### Collected data
==============================
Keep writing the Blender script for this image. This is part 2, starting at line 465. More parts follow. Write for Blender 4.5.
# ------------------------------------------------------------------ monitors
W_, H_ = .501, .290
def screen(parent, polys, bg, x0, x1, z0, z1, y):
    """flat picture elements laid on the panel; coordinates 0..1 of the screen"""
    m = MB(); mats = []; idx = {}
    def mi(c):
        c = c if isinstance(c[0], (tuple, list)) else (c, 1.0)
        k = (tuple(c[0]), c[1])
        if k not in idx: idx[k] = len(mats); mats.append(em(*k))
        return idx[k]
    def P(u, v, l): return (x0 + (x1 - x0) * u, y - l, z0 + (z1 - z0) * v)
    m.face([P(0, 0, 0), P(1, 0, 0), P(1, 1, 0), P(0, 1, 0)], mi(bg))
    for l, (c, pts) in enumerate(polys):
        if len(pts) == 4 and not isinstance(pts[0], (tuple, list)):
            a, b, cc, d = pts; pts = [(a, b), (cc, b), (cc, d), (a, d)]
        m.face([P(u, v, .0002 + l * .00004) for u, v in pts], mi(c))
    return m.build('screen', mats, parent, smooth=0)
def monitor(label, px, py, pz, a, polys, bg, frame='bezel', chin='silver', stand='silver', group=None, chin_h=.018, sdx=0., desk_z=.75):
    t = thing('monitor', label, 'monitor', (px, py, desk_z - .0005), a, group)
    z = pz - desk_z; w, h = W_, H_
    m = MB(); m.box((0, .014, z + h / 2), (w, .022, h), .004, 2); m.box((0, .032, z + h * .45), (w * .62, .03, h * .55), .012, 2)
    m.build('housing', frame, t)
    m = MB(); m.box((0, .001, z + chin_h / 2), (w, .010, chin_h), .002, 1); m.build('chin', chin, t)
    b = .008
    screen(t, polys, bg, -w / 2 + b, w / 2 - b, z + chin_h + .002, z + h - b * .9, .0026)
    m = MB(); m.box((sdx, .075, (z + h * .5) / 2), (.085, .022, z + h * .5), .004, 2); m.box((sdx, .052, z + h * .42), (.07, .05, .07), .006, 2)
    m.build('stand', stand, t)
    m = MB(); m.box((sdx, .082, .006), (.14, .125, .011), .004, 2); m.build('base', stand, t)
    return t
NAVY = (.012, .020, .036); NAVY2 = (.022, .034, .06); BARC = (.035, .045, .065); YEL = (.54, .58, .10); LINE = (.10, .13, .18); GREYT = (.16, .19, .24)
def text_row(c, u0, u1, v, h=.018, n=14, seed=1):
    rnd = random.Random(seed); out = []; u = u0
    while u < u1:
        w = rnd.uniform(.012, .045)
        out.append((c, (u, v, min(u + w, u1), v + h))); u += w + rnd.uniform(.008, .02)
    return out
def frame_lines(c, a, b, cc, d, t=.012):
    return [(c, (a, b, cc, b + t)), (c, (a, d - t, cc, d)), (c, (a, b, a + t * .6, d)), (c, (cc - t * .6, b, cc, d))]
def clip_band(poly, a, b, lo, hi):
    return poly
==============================
### Exercise brief
Please return the data above exactly as given.

### Finished task
Keep writing the Blender script for this image. This is part 2, starting at line 465. More parts follow. Write for Blender 4.5.
# ------------------------------------------------------------------ monitors
W_, H_ = .501, .290
def screen(parent, polys, bg, x0, x1, z0, z1, y):
    """flat picture elements laid on the panel; coordinates 0..1 of the screen"""
    m = MB(); mats = []; idx = {}
    def mi(c):
        c = c if isinstance(c[0], (tuple, list)) else (c, 1.0)
        k = (tuple(c[0]), c[1])
        if k not in idx: idx[k] = len(mats); mats.append(em(*k))
        return idx[k]
    def P(u, v, l): return (x0 + (x1 - x0) * u, y - l, z0 + (z1 - z0) * v)
    m.face([P(0, 0, 0), P(1, 0, 0), P(1, 1, 0), P(0, 1, 0)], mi(bg))
    for l, (c, pts) in enumerate(polys):
        if len(pts) == 4 and not isinstance(pts[0], (tuple, list)):
            a, b, cc, d = pts; pts = [(a, b), (cc, b), (cc, d), (a, d)]
        m.face([P(u, v, .0002 + l * .00004) for u, v in pts], mi(c))
    return m.build('screen', mats, parent, smooth=0)
def monitor(label, px, py, pz, a, polys, bg, frame='bezel', chin='silver', stand='silver', group=None, chin_h=.018, sdx=0., desk_z=.75):
    t = thing('monitor', label, 'monitor', (px, py, desk_z - .0005), a, group)
    z = pz - desk_z; w, h = W_, H_
    m = MB(); m.box((0, .014, z + h / 2), (w, .022, h), .004, 2); m.box((0, .032, z + h * .45), (w * .62, .03, h * .55), .012, 2)
    m.build('housing', frame, t)
    m = MB(); m.box((0, .001, z + chin_h / 2), (w, .010, chin_h), .002, 1); m.build('chin', chin, t)
    b = .008
    screen(t, polys, bg, -w / 2 + b, w / 2 - b, z + chin_h + .002, z + h - b * .9, .0026)
    m = MB(); m.box((sdx, .075, (z + h * .5) / 2), (.085, .022, z + h * .5), .004, 2); m.box((sdx, .052, z + h * .42), (.07, .05, .07), .006, 2)
    m.build('stand', stand, t)
    m = MB(); m.box((sdx, .082, .006), (.14, .125, .011), .004, 2); m.build('base', stand, t)
    return t
NAVY = (.012, .020, .036); NAVY2 = (.022, .034, .06); BARC = (.035, .045, .065); YEL = (.54, .58, .10); LINE = (.10, .13, .18); GREYT = (.16, .19, .24)
def text_row(c, u0, u1, v, h=.018, n=14, seed=1):
    rnd = random.Random(seed); out = []; u = u0
    while u < u1:
        w = rnd.uniform(.012, .045)
        out.append((c, (u, v, min(u + w, u1), v + h))); u += w + rnd.uniform(.008, .02)
    return out
def frame_lines(c, a, b, cc, d, t=.012):
    return [(c, (a, b, cc, b + t)), (c, (a, d - t, cc, d)), (c, (a, b, a + t * .6, d)), (c, (cc - t * .6, b, cc, d))]
def clip_band(poly, a, b, lo, hi):
    return poly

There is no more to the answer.